With the 10-year treasury hovering below 2 percent, it forces any European parent to question whether it makes sense to operate in the U.S. This is not only an Aviva issue. Other major players with European parents also face the same dilemma. Allianz Life of North America for example, owned by Munich based Allianz, AG, has to deal with the same set of reserving requirements. If we oversimplify, Allianz, AG has two options:
    1. Continue to invest capital reserves in its U.S. subsidiary, or
    2. Reduce benefits, commission, profitability, etc. on a going-forward basis.
Fact: When the deal is closed later this year, Athene will become the number two distributor of annuity products in the U.S. Other recent acquisitions have been Liberty Life (RBC Annuity) and Presidential Life of New York. Athene Holding Ltd. (Athene Holding) is a life insurance holding company focused principally on the retirement market and whose business, through its subsidiaries, is focused primarily on issuing or re-insuring fixed and equity indexed annuities. Currently, Athene Holding’s principal subsidiaries are Athene Annuity & Life Assurance Company, a Delaware domiciled insurance company, Athene Life Insurance Company, an Indiana domiciled insurance company, Investors Insurance Corp, a Delaware domiciled insurance company, and Athene Life Re Ltd., a Bermuda reinsurer.

Athene Holding was formed in 2008 by James R. Belardi, former President of SunAmerica Life Insurance Company and Executive Vice President and Chief Investment Officer of AIG Retirement Services, Inc. along with Chip Gillis, former head of Bear Stearns’ Insurance Solutions Group, and sponsored by an affiliate of Apollo Global Management LLC) to provide solutions to the growing need for tax-efficient savings vehicles to support retiring baby boomers. The products offered by Athene Holding, through its subsidiaries, include:
  • Retail fixed and equity indexed annuity products
  • Institutional products, such as funding agreements
  • Co-insurance and reinsurance arrangements with third party life insurance and annuity providers
Assets of Athene Holdings subsidiaries are managed by Athene Asset Management LLC.
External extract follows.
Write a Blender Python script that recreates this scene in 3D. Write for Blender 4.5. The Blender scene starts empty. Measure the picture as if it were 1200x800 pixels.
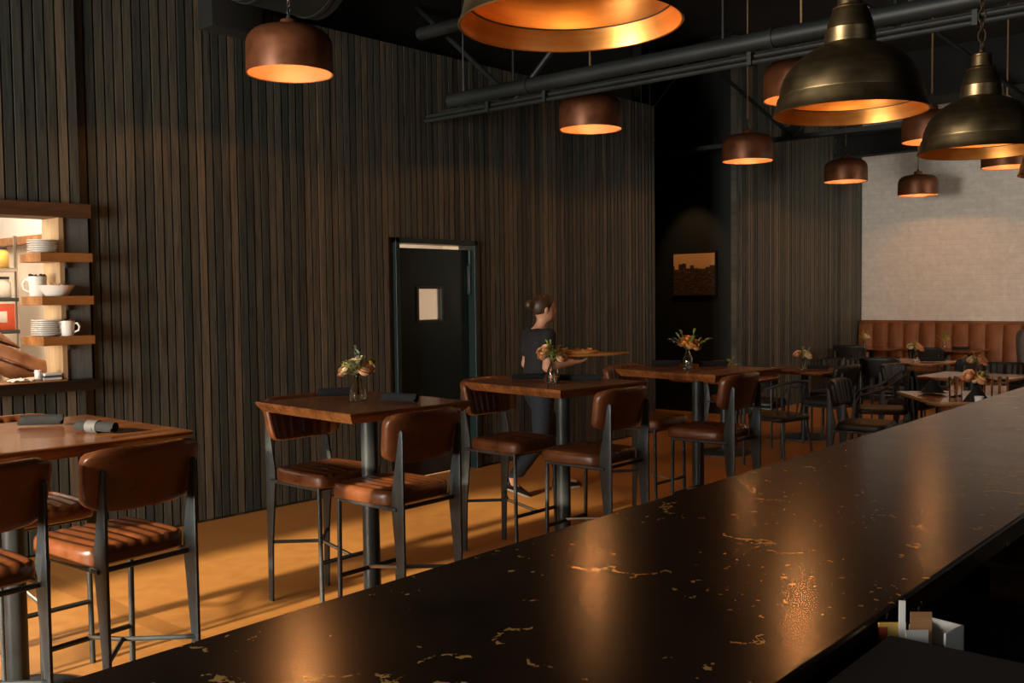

Fact: Ratings, following the announcement:
  • S&P affirmed Aviva USA’s Financial Strength Rating of “A-”
  • AM Best lowered Aviva’s Financial Strength Rating from “A” (Excellent) to “A-” (Excellent)
  • Moody’s lowered Aviva’s Insurance Financial Strength rating one notch from “Baa1” to “Baa2”
Poor ratings? I don’t think so. These are predictable adjustments.

Consider the source

When we all took our insurance test, we had to learn the definition of “twisting:"
    “The act of inducing or attempt to induce a policy owner to drop an existing life insurance policy and to take another policy that is substantially the same kind by using misrepresentations or incomplete comparisons of the advantages and disadvantages of the two policies. Most states have enacted legislation making twisting a crime.”
Although twisting is a crime if you use it on your clients, some wholesalers have no problem using it on you to try and get your business. Remember, the vast majority of IMO marketers are commission based. They make no money until they get you to sell something for them. Keep in mind, if you use twisting tactics to sell a product to a consumer, the consumer and the regulators can come after you as recourse. How much recourse do you have on an unethical marketer? I thought so. Your best defense is to get all the facts and consider the source.

If a marketer can earn your business with superior service, marketing support or a unique product, more power to them. If they have to resort to twisting by selling half-truths and rumors, don’t just walk away — run!